Butte, America’s Story Episode 210 - Butte Colored Giants
Welcome to Butte, America’s Story. I’m your host, Dick Gibson.
It’s a vacant lot today, but the northwest corner of Silver and Main Streets holds plenty of history.
The building that was built there in the 1890s initially held a carriage shop, with a restaurant in the northern part of the structure. The second floor had a painting and trimming operation. By the late 1910s, the place was still mostly industrial, dominated by the Ornamental Iron Works Company and a blacksmith shop, with a saloon in the restaurant space and the Silver City Club upstairs.
Frank Yamer had come to Butte from Louisiana about 1916 and established the Silver City Club for his fellow African Americans by 1917. The second-floor club was a combination dance hall, saloon, pool hall, and cardroom and became a popular venue. Yamer also sponsored and managed a Black baseball team initially called the Silver City Giants, but they played in Montana leagues as the Butte Colored Giants, one of the few Black teams in the country to play in otherwise all-white leagues.
The Giants attracted Black players especially from Arkadelphia, Arkansas. Girlie Fenter, one of the most prominent team members, hailed from Arkadelphia, and was joined in Butte by three brothers-in-law, McKinley, Hobart, and Ernest Walker, all from Arkadelphia. Over the Giants’ history from 1917 to 1939, at least 16 players had Arkadelphia connections.

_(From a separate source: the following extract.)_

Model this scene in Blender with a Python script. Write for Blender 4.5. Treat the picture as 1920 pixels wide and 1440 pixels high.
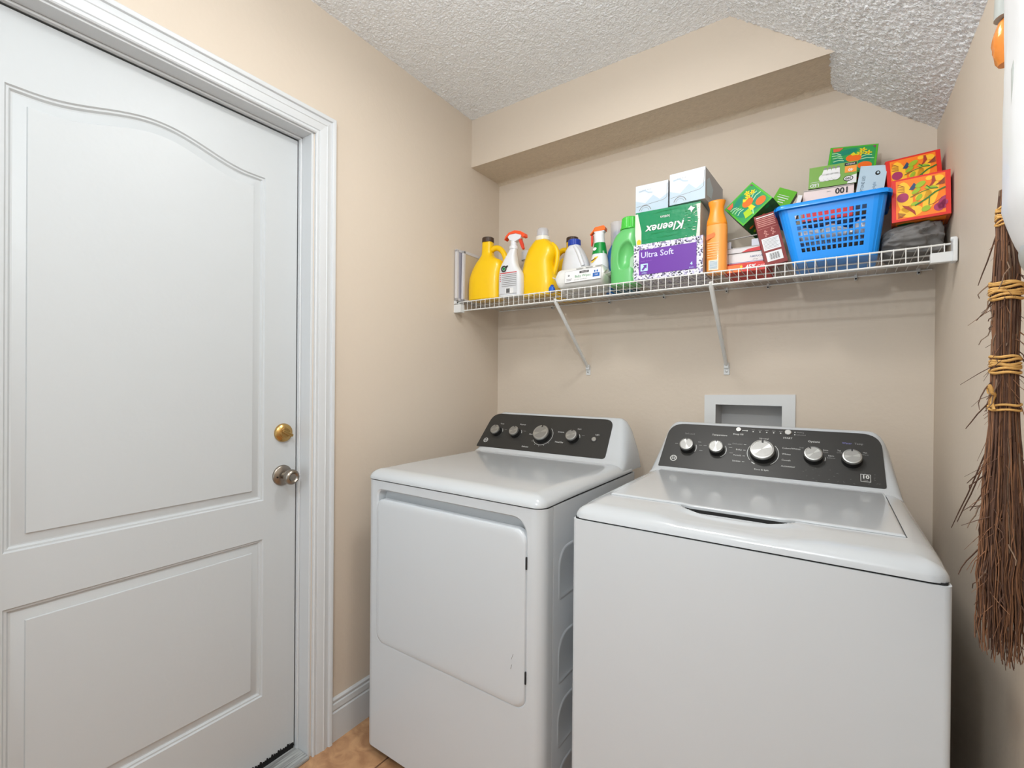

Girlie Fenter was with the Giants from 1917 to about 1922 and he worked as a porter for the Yegen Brothers Bank and later for Prudential Federal Savings Bank. He and his wife Lurley lived at 714 Maryland Street when he died in 1961 at age 73. Frank Yamer died in 1958, and both Fenter and Yamer are buried in Mt. Moriah Cemetery.
The Butte Colored Giants led the Butte Independent Baseball League in 1922 and successfully defended their championship by defeating Meaderville in 1923. After a 10-year hiatus, the team was rejuvenated in 1933 and won the Intercity League championship in 1934. The next year, they were the only Black team in the Montana State League, the highest level of baseball play in the state at that time. They placed second in league play in 1935, but they withdrew from the league in 1936 following a disputed umpire call in the 9th inning of a critical game. They played independently for the next three years, with Frank Yamer again at the helm in 1938-39 after a break in his leadership role of 15 years.
The Silver City Club fell into disuse and was “abated” and padlocked by local authorities during the depression and prohibition, but it was restored after World War II and served as a nightclub for African Americans until about 1960. The building was gone by the early to middle 1960s.